Se focar na religião, Record pode perder ainda mais
A TV aberta brasileira parece se aproximar de um momento de transição. As demissões em massa na MTV levantam a suspeita de que o formato atual da emissora não dura mais muito tempo. A RedeTV!, em eterna barafunda, extingue programas recém-estreados e tem dificuldades em contratar um novo superintendente artístico. Enquanto isto, o SBT se transforma num asilo de programas velhinhos, sem vontade de investir em novidades.
Mas em nenhum outro lugar a crise é tão intrigante quanto na Record. O canal, ligado à Igreja Universal do Reino de Deus, está longe de fechar as portas ou mudar de mãos. Mas, na semana que passou, ele simplesmente enterrou seu plano diretor dos últimos anos.
A cúpula da IURD trocou o comando de seu braço televisivo. Sai Honorilton Gonçalves, entra Marcelo Silva. Como informou Ricardo Feltrin, colunista do "F5", em reportagem publicada na terça-feira (2) no UOL, foi uma vitória da ala conservadora da igreja, mais interessada em arrebanhar novos fiéis do que em arrancar audiência da Globo.
A antiga diretoria queria mais do que isto. O slogan da emissora era "a caminho da liderança", e, durante algum tempo, esta meta parecia plausível. Copiando sua maior concorrente até na geração de caracteres, a Record alcançou números expressivos no Ibope e desbancou o SBT do segundo lugar.
Mas alguma coisa desandou na receita. A Globo contra-atacou com produtos fortíssimos, como "Avenida Brasil". A rede de Silvio Santos recuperou parte do terreno perdido com "Carrossel". Enquanto isto, a Record dava tiros no próprio pé, amargando com "Dona Xepa" o terceiro fracasso consecutivo na mesma faixa de novelas.
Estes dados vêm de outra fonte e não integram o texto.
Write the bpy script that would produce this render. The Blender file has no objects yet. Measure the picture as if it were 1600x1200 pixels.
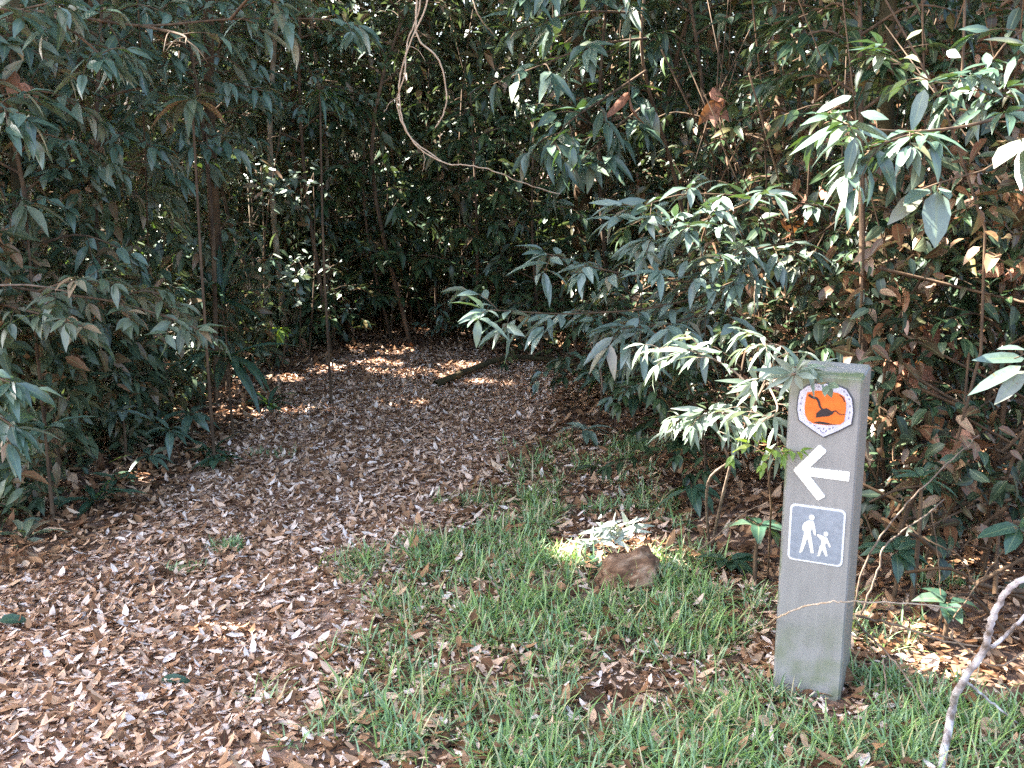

A queda no faturamento levou à saída de Gugu Liberato e a dezenas de outros cortes na equipe e no elenco. Além do anúncio de que não só os investimentos em dramaturgia diminuirão drasticamente, como boa parte da produção será terceirizada.
Os reflexos foram imediatos. Comenta-se que a Globo não está mais oferecendo contratos sequer de médio prazo a seus atores --só por obra certa, já que desapareceu o risco iminente de perdê-los para a rival.
Claro que a Record ainda tem alguns trunfos na manga. Rodrigo Faro, estrela em ascensão, tem potencial para fazer um estrago daqueles na concorrência aos domingos à tarde. "Pecado Mortal", a trama que marcará a estreia do autor Carlos Lombardi na casa, já começou a ser gravada.
Mas a esperada proliferação de programas religiosos pela grade da emissora não vai atrair mais espectadores, muito menos anunciantes. A pregação em horário nobre costuma dar uma audiência irrisória.
A estratégia é arriscada, mas até compreensível. Não é só a Record que está em declínio. A própria Universal vem encolhendo (cerca de 11% de 2000 a 2010, segundo o último censo do IBGE), perdendo rebanho para dissidências como a Igreja Mundial do Poder de Deus.
O objetivo agora é reverter este quadro. Mas, sem uma programação atraente para o espectador "leigo", a Record pode estar se fechando num nicho do qual dificilmente conseguirá sair. E abrindo a porta para a renovação da TV brasileira.